Tuesday, July 7, 2009

The Surprise of the Century



I consider it beneath me to share the results of my quizzes, but this one gets the "no duh" prize.

If you're interested in vintage physique photography...



...visit V-M-P: Vintage Male Physiques right away.

Visiting his blog is like visiting an alternate universe where they invented the internet back in the fifties. I had no idea that physique and beefcake magazines were so salacious. Small wonder that Cyndi Lauper used one to bring herself off in "She-Bop."


The absolute standout from the entire page, at least to me, was Vic Seipke, who I didn't know existed. His physique has a chiseled, professional and developed quality. Maybe I just think that because his pompadour, over-the-top even by terrifyingly low fifties standards, reminds me of Luke Perry from 90210. With that hair, he should consider giving up bodybuilding and either be the front man for Bill Haley and the Comets, or play Buck Rogers on some live-TV serial on the DuMont Network.

Here's the really warped thing about the V-M-P blog: while looking it over, it occurred to me these guys were a little...well, small? Maybe the more outrageous physiques of the superfreaks of today have totally destroyed our ability to accurately judge size and mass in any realistic way, but still. It just makes you appreciate all the more someone like Steve Reeves, as massive as he was well-proportioned. It makes sense he'd be the standout of this particular generation.


Just flip through that blog, then after a while come back here and see some Reeves pics.

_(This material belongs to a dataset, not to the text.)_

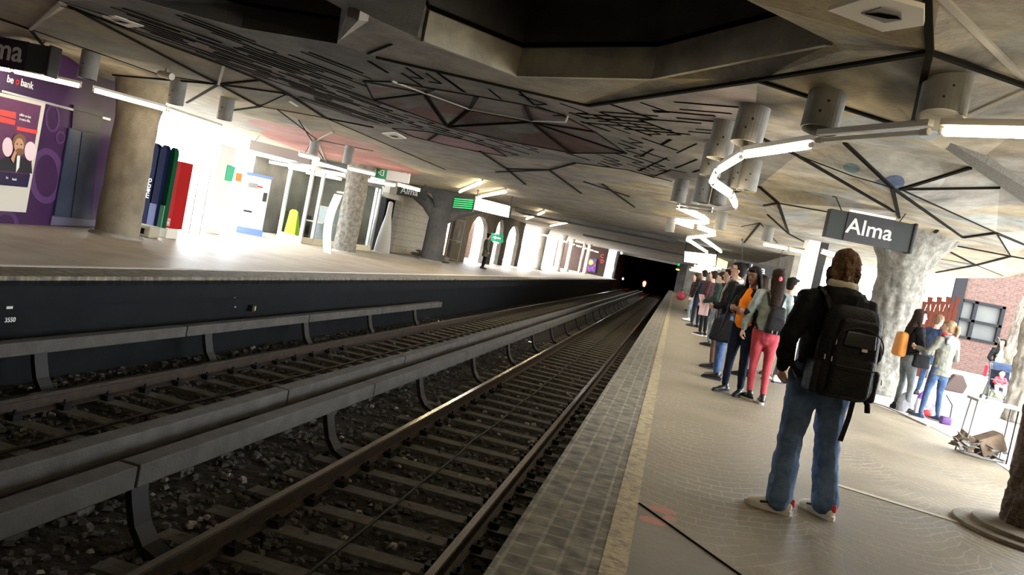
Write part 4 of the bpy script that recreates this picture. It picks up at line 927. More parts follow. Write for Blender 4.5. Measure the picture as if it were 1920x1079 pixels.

(It's alright, I can wait.)

Okay, back? Yeah, see what I mean?

Finally, the guy that runs the blog apparently is Hollywood comedian Bob Balaban. Who, by the way, is a dead ringer for Mr. Smithers. Which explains everything.

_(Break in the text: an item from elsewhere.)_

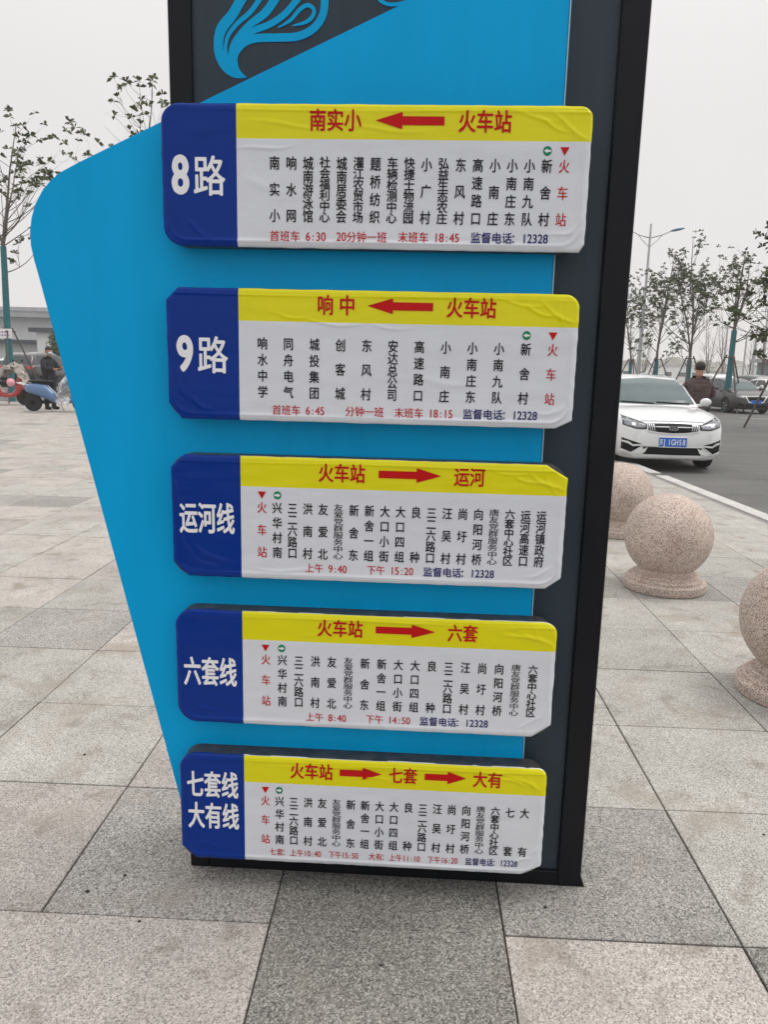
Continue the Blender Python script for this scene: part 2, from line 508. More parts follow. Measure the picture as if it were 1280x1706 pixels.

Norway's Arnold Schwarzenegger: Gunnar Rosbo


Bodybuilding is a worldwide sport, and it's interesting to see what countries are represented and over-represented. Gunnar Rosbo is the best product of Norway's bodybuilding culture. He has one of the most startling set of big cannons I've seen, and very impressive triceps. The biceps may get all the attention, but it is the tricep that gives the arm its mass. Gunnar has a very surprising look, like a Norwegian fairytale knight or something.

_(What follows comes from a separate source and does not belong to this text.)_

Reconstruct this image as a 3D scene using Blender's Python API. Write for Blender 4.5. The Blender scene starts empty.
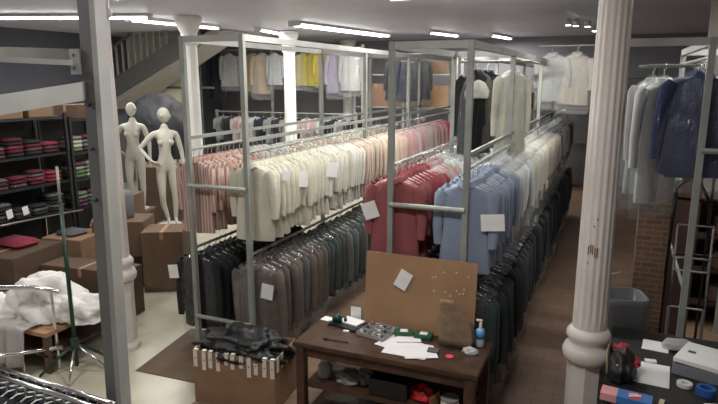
import bpy, bmesh, math, random
from mathutils import Vector, Matrix, noise
random.seed(7)
PI = math.pi
S = bpy.context.scene
COL = S.collection
# ------------------------------------------------------------------ camera, world, exposure
F = 600.0; H = 2.9
PITCH = math.atan(124/600); YAW = math.atan(261/math.hypot(600, 124))
cd = bpy.data.cameras.new('camera'); cam = bpy.data.objects.new('camera', cd); COL.objects.link(cam)
cd.sensor_width = 36; cd.lens = F/718*36; cd.clip_start = .05
cam.location = (0, 0, H); cam.rotation_euler = (PI/2-PITCH, 0, YAW)
S.camera = cam
S.view_settings.view_transform = 'Standard'; S.view_settings.look = 'None'
S.view_settings.gamma = 1; S.view_settings.use_curve_mapping = False
S.view_settings.exposure = 0.0
w = bpy.data.worlds.new('world'); S.world = w; w.use_nodes = True
w.node_tree.nodes['Background'].inputs[0].default_value = (.6, .62, .7, 1)
w.node_tree.nodes['Background'].inputs[1].default_value = .25
S.cycles.transparent_max_bounces = 32; S.cycles.max_bounces = 7
LAMP_POWER = 1.0
CEIL = 4.0
# ------------------------------------------------------------------ materials
MATS = {}
def mat(name, col, rough=.6, metal=0, bump=0, bscale=40, var=0, vscale=6, emit=0, spec=.5, sheen=0):
    if name in MATS: return MATS[name]
    m = bpy.data.materials.new(name); m.use_nodes = True; nt = m.node_tree; b = nt.nodes['Principled BSDF']
    c = (*col, 1)
    b.inputs['Base Color'].default_value = c; b.inputs['Roughness'].default_value = rough
    b.inputs['Metallic'].default_value = metal; b.inputs['Specular IOR Level'].default_value = spec
    if emit: b.inputs['Emission Color'].default_value = c; b.inputs['Emission Strength'].default_value = emit
    tc = nt.nodes.new('ShaderNodeTexCoord')
    if var:
        n = nt.nodes.new('ShaderNodeTexNoise'); n.inputs['Scale'].default_value = vscale; n.inputs['Detail'].default_value = 4
        nt.links.new(tc.outputs['Object'], n.inputs['Vector'])
        r = nt.nodes.new('ShaderNodeValToRGB')
        r.color_ramp.elements[0].position = .3; r.color_ramp.elements[1].position = .7
        r.color_ramp.elements[0].color = (*[x*(1-var) for x in col], 1); r.color_ramp.elements[1].color = (*[min(1, x*(1+var)) for x in col], 1)
        nt.links.new(n.outputs['Fac'], r.inputs[0]); nt.links.new(r.outputs[0], b.inputs['Base Color'])
    if bump:
        n = nt.nodes.new('ShaderNodeTexNoise'); n.inputs['Scale'].default_value = bscale; n.inputs['Detail'].default_value = 3
        nt.links.new(tc.outputs['Object'], n.inputs['Vector'])
        bp = nt.nodes.new('ShaderNodeBump'); bp.inputs['Strength'].default_value = bump; bp.inputs['Distance'].default_value = .02
        nt.links.new(n.outputs['Fac'], bp.inputs['Height']); nt.links.new(bp.outputs[0], b.inputs['Normal'])
    MATS[name] = m; return m
def brickmat(name, c1, c2, mortar, scale, bw=.5, rh=.25, ms=.02, rough=.6, off=.5, rot=None):
    m = mat(name, c1, rough); nt = m.node_tree; b = nt.nodes['Principled BSDF']
    t = nt.nodes.new('ShaderNodeTexBrick'); t.offset = off
    t.inputs['Color1'].default_value = (*c1, 1); t.inputs['Color2'].default_value = (*c2, 1); t.inputs['Mortar'].default_value = (*mortar, 1)
    t.inputs['Scale'].default_value = scale; t.inputs['Brick Width'].default_value = bw; t.inputs['Row Height'].default_value = rh
    t.inputs['Mortar Size'].default_value = ms
    tc = nt.nodes.new('ShaderNodeTexCoord'); mp = nt.nodes.new('ShaderNodeMapping')
    if rot: mp.inputs['Rotation'].default_value = rot
    nt.links.new(tc.outputs['Object'], mp.inputs['Vector']); nt.links.new(mp.outputs[0], t.inputs['Vector'])
    n = nt.nodes.new('ShaderNodeTexNoise'); n.inputs['Scale'].default_value = 1.7; n.inputs['Detail'].default_value = 5
    nt.links.new(tc.outputs['Object'], n.inputs['Vector'])
    r = nt.nodes.new('ShaderNodeValToRGB'); r.color_ramp.elements[0].position = .3; r.color_ramp.elements[1].position = .7
    r.color_ramp.elements[0].color = (.72, .72, .72, 1); r.color_ramp.elements[1].color = (1, 1, 1, 1)
    nt.links.new(n.outputs['Fac'], r.inputs[0])
    mx = nt.nodes.new('ShaderNodeMixRGB'); mx.blend_type = 'MULTIPLY'; mx.inputs[0].default_value = 1
    nt.links.new(t.outputs[0], mx.inputs[1]); nt.links.new(r.outputs[0], mx.inputs[2]); nt.links.new(mx.outputs[0], b.inputs['Base Color'])
    bp = nt.nodes.new('ShaderNodeBump'); bp.inputs['Strength'].default_value = .25; bp.inputs['Distance'].default_value = .01; bp.invert = True
    nt.links.new(t.outputs['Fac'], bp.inputs['Height']); nt.links.new(bp.outputs[0], b.inputs['Normal'])
    return m
def stripemat(name, c1, c2, scale):
    m = mat(name, c1, .85); nt = m.node_tree; b = nt.nodes['Principled BSDF']
    tc = nt.nodes.new('ShaderNodeTexCoord'); wv = nt.nodes.new('ShaderNodeTexWave'); wv.inputs['Scale'].default_value = scale
    wv.inputs['Distortion'].default_value = 1.0
    r = nt.nodes.new('ShaderNodeValToRGB'); r.color_ramp.elements[0].color = (*c1, 1); r.color_ramp.elements[1].color = (*c2, 1)
    r.color_ramp.elements[0].position = .4; r.color_ramp.elements[1].position = .6
    nt.links.new(tc.outputs['Object'], wv.inputs['Vector']); nt.links.new(wv.outputs['Fac'], r.inputs[0]); nt.links.new(r.outputs[0], b.inputs['Base Color'])
    return m
def filmmat(name, tint, gloss=.35, haze=.12, base=.055):
    m = bpy.data.materials.new(name); m.use_nodes = True; nt = m.node_tree; nt.nodes.clear()
    out = nt.nodes.new('ShaderNodeOutputMaterial'); tr = nt.nodes.new('ShaderNodeBsdfTransparent'); tr.inputs[0].default_value = (.97, .98, .98, 1)
    gl = nt.nodes.new('ShaderNodeBsdfGlossy'); gl.inputs['Roughness'].default_value = .12; gl.inputs[0].default_value = (.95, .97, 1, 1)
    df = nt.nodes.new('ShaderNodeBsdfDiffuse'); df.inputs[0].default_value = (*tint, 1)
    m1 = nt.nodes.new('ShaderNodeMixShader'); m1.inputs[0].default_value = haze
    nt.links.new(tr.outputs[0], m1.inputs[1]); nt.links.new(df.outputs[0], m1.inputs[2])
    m2 = nt.nodes.new('ShaderNodeMixShader'); lw = nt.nodes.new('ShaderNodeLayerWeight'); lw.inputs[0].default_value = .25
    mm = nt.nodes.new('ShaderNodeMath'); mm.operation = 'MULTIPLY'; mm.inputs[1].default_value = gloss; nt.links.new(lw.outputs['Facing'], mm.inputs[0])
    ad = nt.nodes.new('ShaderNodeMath'); ad.operation = 'ADD'; ad.inputs[1].default_value = base; nt.links.new(mm.outputs[0], ad.inputs[0])
    nt.links.new(ad.outputs[0], m2.inputs[0]); nt.links.new(m1.outputs[0], m2.inputs[1]); nt.links.new(gl.outputs[0], m2.inputs[2])
    tc = nt.nodes.new('ShaderNodeTexCoord'); n = nt.nodes.new('ShaderNodeTexNoise'); n.inputs['Scale'].default_value = 13; n.inputs['Detail'].default_value = 4
    mp = nt.nodes.new('ShaderNodeMapping'); mp.inputs['Scale'].default_value = (1.6, 1.6, .6)
    nt.links.new(tc.outputs['Object'], mp.inputs[0]); nt.links.new(mp.outputs[0], n.inputs['Vector'])
    bp = nt.nodes.new('ShaderNodeBump'); bp.inputs['Strength'].default_value = 1; bp.inputs['Distance'].default_value = .06
    nt.links.new(n.outputs['Fac'], bp.inputs['Height']); nt.links.new(bp.outputs[0], gl.inputs['Normal'])
    nt.links.new(m2.outputs[0], out.inputs[0]); MATS[name] = m; return m

STEEL = mat('galvanised_steel', (.33, .345, .315), .5, .35, bump=.1, var=.12, vscale=5)
STEEL_L = mat('pale_grey_steel', (.44, .44, .42), .5, .2, var=.1, vscale=4)
CHROME = mat('chrome', (.75, .75, .75), .2, 1)
HANGER = mat('grey_plastic_hanger', (.62, .63, .62), .35)
HOOKM = mat('bright_hook', (.8, .8, .8), .25, .8)
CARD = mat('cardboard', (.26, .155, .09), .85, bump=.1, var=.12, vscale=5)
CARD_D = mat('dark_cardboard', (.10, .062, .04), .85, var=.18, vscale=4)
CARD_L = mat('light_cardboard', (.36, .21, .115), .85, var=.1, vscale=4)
PAPER = mat('paper', (.82, .81, .8), .8)
INK = mat('ink', (.12, .12, .14), .8)
WOOD = mat('dark_wood', (.07, .037, .024), .35, var=.35, vscale=9, bump=.1)
BLACKBAG = mat('black_bag_plastic', (.005, .005, .006), .5, bump=.5, bscale=18)
WHITEC = mat('white_cloth', (.75, .73, .7), .9, bump=.2, bscale=25)
PAINT = mat('column_paint', (.66, .61, .57), .55, bump=.12, bscale=14, var=.07, vscale=3)
MANNQ = mat('mannequin_shell', (.52, .50, .44), .4)
FILM = filmmat('clear_garment_film', (.75, .78, .77), .30, .015)
FILM_W = filmmat('milky_garment_film', (.8, .82, .8), .34, .07)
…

Unfortunately, Gunnar Rosbo's tale doesn't have a happy ending: last I heard he suffered a nerve injury that meant he couldn't train half of his body that heavily and he left the sport.

I hear politicians all the time say things like, "if we keep these reforms up, we'll turn the United States into Norway!"

Actually, in the case of Iowa and Minnesota, America pretty much IS Norway. If you ever wanted to visit Norway, let me save you a few grand right here: visit Minnesota and I guarantee you won't know the difference.


Despite it all, I respect the Norwegians and Norwegian culture. I like their unpretentiousness, non-showiness, and humility, their "you're not special" attitude. During World War II, King Olaf was known for riding the buses like any other ordinary citizen.

I had an "Iowegian" room-mate in my undergrad years, and I think she was from another planet. One thing she liked to do was have one of those fish oil capsule geltabs each morning. She actually liked to bite down on them and savor the fish juice inside. Being an adventurous type that'd do anything once, I tried doing that myself. It took days, despite my best efforts, to get rid of the taste from my tongue.

There was a great news article about the prevalence of gyms in the new Iraq, for two reasons: previously, only higher-level members of the regime had access to gyms, and disturbingly enough, because a built physique would let them get jobs in Iraq's sunniest and most up-and-coming industry, security and bodyguard work.

Likewise, my friends that are New Zealanders tell me that with Maori, everything is about sports and muscular development. Maori women find muscular Maori men the most attractive, and top athletes and rugby players often have freedom on their schools unbelievable to imagine. Supposedly, they can even enter and use the teacher's lounge at will. It's interesting to note that on "first contact" and e'er after, the British never failed to describe what big, strong bastards the Maori are; early illustrations had them as big, muscular and healthy.